→ WHAT IS EXPECTED
Transcribe the records in full, keeping every character as it is.
GIVEN RECORDS start
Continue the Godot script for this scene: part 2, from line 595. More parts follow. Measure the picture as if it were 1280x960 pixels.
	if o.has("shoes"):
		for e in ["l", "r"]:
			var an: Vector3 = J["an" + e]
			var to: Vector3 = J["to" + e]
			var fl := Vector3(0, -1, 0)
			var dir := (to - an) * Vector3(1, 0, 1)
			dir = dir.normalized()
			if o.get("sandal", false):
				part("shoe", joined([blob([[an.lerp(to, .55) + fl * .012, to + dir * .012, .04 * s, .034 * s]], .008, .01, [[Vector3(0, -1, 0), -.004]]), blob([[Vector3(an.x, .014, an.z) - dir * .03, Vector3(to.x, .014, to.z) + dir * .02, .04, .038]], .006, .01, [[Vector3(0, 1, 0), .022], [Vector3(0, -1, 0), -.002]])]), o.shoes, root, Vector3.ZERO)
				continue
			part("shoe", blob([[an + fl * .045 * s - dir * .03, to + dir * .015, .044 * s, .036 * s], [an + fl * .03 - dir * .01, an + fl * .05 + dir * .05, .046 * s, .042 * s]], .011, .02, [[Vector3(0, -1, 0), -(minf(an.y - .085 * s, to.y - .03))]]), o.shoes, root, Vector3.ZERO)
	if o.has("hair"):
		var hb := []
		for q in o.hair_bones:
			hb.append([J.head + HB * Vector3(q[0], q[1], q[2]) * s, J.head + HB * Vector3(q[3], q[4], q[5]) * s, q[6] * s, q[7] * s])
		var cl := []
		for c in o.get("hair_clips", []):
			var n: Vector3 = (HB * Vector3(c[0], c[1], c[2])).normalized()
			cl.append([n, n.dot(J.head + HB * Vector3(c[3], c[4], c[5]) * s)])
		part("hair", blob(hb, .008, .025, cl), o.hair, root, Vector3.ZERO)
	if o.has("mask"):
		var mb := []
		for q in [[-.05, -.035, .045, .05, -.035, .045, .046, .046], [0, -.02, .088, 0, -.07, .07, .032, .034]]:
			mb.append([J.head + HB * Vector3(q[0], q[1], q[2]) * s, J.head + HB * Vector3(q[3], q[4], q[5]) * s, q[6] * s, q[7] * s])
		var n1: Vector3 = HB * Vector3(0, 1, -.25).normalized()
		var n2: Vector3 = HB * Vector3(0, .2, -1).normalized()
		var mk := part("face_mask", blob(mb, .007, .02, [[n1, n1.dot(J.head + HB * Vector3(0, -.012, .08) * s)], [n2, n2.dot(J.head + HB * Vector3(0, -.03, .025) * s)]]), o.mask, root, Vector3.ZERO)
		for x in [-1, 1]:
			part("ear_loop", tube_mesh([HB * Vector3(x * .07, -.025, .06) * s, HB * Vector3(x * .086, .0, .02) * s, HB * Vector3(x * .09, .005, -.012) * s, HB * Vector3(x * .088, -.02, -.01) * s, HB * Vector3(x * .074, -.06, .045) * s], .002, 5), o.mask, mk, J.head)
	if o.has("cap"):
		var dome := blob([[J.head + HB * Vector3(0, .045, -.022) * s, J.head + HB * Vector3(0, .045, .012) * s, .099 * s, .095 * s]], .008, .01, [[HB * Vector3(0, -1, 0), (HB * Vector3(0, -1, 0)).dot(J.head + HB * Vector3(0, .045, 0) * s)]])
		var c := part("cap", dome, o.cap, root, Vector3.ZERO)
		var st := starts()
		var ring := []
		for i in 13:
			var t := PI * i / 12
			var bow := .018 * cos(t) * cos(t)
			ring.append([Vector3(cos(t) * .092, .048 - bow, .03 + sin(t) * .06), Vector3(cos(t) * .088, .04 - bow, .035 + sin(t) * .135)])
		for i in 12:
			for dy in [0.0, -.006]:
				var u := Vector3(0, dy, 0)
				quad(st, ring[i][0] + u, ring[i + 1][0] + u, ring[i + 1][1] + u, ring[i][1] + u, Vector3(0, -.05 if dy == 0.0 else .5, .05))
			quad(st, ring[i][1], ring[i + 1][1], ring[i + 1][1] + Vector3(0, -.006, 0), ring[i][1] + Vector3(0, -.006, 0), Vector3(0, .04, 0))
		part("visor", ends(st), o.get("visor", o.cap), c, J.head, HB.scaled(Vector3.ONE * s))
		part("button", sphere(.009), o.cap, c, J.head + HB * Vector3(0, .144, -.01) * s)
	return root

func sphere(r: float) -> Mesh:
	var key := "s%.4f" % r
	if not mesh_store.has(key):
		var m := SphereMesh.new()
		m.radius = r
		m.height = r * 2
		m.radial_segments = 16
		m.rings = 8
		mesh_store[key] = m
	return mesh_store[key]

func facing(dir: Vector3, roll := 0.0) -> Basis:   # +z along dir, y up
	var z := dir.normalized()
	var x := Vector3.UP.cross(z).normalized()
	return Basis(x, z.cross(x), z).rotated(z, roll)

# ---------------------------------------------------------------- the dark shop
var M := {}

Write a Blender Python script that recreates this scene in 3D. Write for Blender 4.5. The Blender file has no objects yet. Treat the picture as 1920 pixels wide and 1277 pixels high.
GIVEN RECORDS end
→ THE ANSWER
Continue the Godot script for this scene: part 2, from line 595. More parts follow. Measure the picture as if it were 1280x960 pixels.
	if o.has("shoes"):
		for e in ["l", "r"]:
			var an: Vector3 = J["an" + e]
			var to: Vector3 = J["to" + e]
			var fl := Vector3(0, -1, 0)
			var dir := (to - an) * Vector3(1, 0, 1)
			dir = dir.normalized()
			if o.get("sandal", false):
				part("shoe", joined([blob([[an.lerp(to, .55) + fl * .012, to + dir * .012, .04 * s, .034 * s]], .008, .01, [[Vector3(0, -1, 0), -.004]]), blob([[Vector3(an.x, .014, an.z) - dir * .03, Vector3(to.x, .014, to.z) + dir * .02, .04, .038]], .006, .01, [[Vector3(0, 1, 0), .022], [Vector3(0, -1, 0), -.002]])]), o.shoes, root, Vector3.ZERO)
				continue
			part("shoe", blob([[an + fl * .045 * s - dir * .03, to + dir * .015, .044 * s, .036 * s], [an + fl * .03 - dir * .01, an + fl * .05 + dir * .05, .046 * s, .042 * s]], .011, .02, [[Vector3(0, -1, 0), -(minf(an.y - .085 * s, to.y - .03))]]), o.shoes, root, Vector3.ZERO)
	if o.has("hair"):
		var hb := []
		for q in o.hair_bones:
			hb.append([J.head + HB * Vector3(q[0], q[1], q[2]) * s, J.head + HB * Vector3(q[3], q[4], q[5]) * s, q[6] * s, q[7] * s])
		var cl := []
		for c in o.get("hair_clips", []):
			var n: Vector3 = (HB * Vector3(c[0], c[1], c[2])).normalized()
			cl.append([n, n.dot(J.head + HB * Vector3(c[3], c[4], c[5]) * s)])
		part("hair", blob(hb, .008, .025, cl), o.hair, root, Vector3.ZERO)
	if o.has("mask"):
		var mb := []
		for q in [[-.05, -.035, .045, .05, -.035, .045, .046, .046], [0, -.02, .088, 0, -.07, .07, .032, .034]]:
			mb.append([J.head + HB * Vector3(q[0], q[1], q[2]) * s, J.head + HB * Vector3(q[3], q[4], q[5]) * s, q[6] * s, q[7] * s])
		var n1: Vector3 = HB * Vector3(0, 1, -.25).normalized()
		var n2: Vector3 = HB * Vector3(0, .2, -1).normalized()
		var mk := part("face_mask", blob(mb, .007, .02, [[n1, n1.dot(J.head + HB * Vector3(0, -.012, .08) * s)], [n2, n2.dot(J.head + HB * Vector3(0, -.03, .025) * s)]]), o.mask, root, Vector3.ZERO)
		for x in [-1, 1]:
			part("ear_loop", tube_mesh([HB * Vector3(x * .07, -.025, .06) * s, HB * Vector3(x * .086, .0, .02) * s, HB * Vector3(x * .09, .005, -.012) * s, HB * Vector3(x * .088, -.02, -.01) * s, HB * Vector3(x * .074, -.06, .045) * s], .002, 5), o.mask, mk, J.head)
	if o.has("cap"):
		var dome := blob([[J.head + HB * Vector3(0, .045, -.022) * s, J.head + HB * Vector3(0, .045, .012) * s, .099 * s, .095 * s]], .008, .01, [[HB * Vector3(0, -1, 0), (HB * Vector3(0, -1, 0)).dot(J.head + HB * Vector3(0, .045, 0) * s)]])
		var c := part("cap", dome, o.cap, root, Vector3.ZERO)
		var st := starts()
		var ring := []
		for i in 13:
			var t := PI * i / 12
			var bow := .018 * cos(t) * cos(t)
			ring.append([Vector3(cos(t) * .092, .048 - bow, .03 + sin(t) * .06), Vector3(cos(t) * .088, .04 - bow, .035 + sin(t) * .135)])
		for i in 12:
			for dy in [0.0, -.006]:
				var u := Vector3(0, dy, 0)
				quad(st, ring[i][0] + u, ring[i + 1][0] + u, ring[i + 1][1] + u, ring[i][1] + u, Vector3(0, -.05 if dy == 0.0 else .5, .05))
			quad(st, ring[i][1], ring[i + 1][1], ring[i + 1][1] + Vector3(0, -.006, 0), ring[i][1] + Vector3(0, -.006, 0), Vector3(0, .04, 0))
		part("visor", ends(st), o.get("visor", o.cap), c, J.head, HB.scaled(Vector3.ONE * s))
		part("button", sphere(.009), o.cap, c, J.head + HB * Vector3(0, .144, -.01) * s)
	return root

func sphere(r: float) -> Mesh:
	var key := "s%.4f" % r
	if not mesh_store.has(key):
		var m := SphereMesh.new()
		m.radius = r
		m.height = r * 2
		m.radial_segments = 16
		m.rings = 8
		mesh_store[key] = m
	return mesh_store[key]

func facing(dir: Vector3, roll := 0.0) -> Basis:   # +z along dir, y up
	var z := dir.normalized()
	var x := Vector3.UP.cross(z).normalized()
	return Basis(x, z.cross(x), z).rotated(z, roll)

# ---------------------------------------------------------------- the dark shop
var M := {}

Write a Blender Python script that recreates this scene in 3D. Write for Blender 4.5. The Blender file has no objects yet. Treat the picture as 1920 pixels wide and 1277 pixels high.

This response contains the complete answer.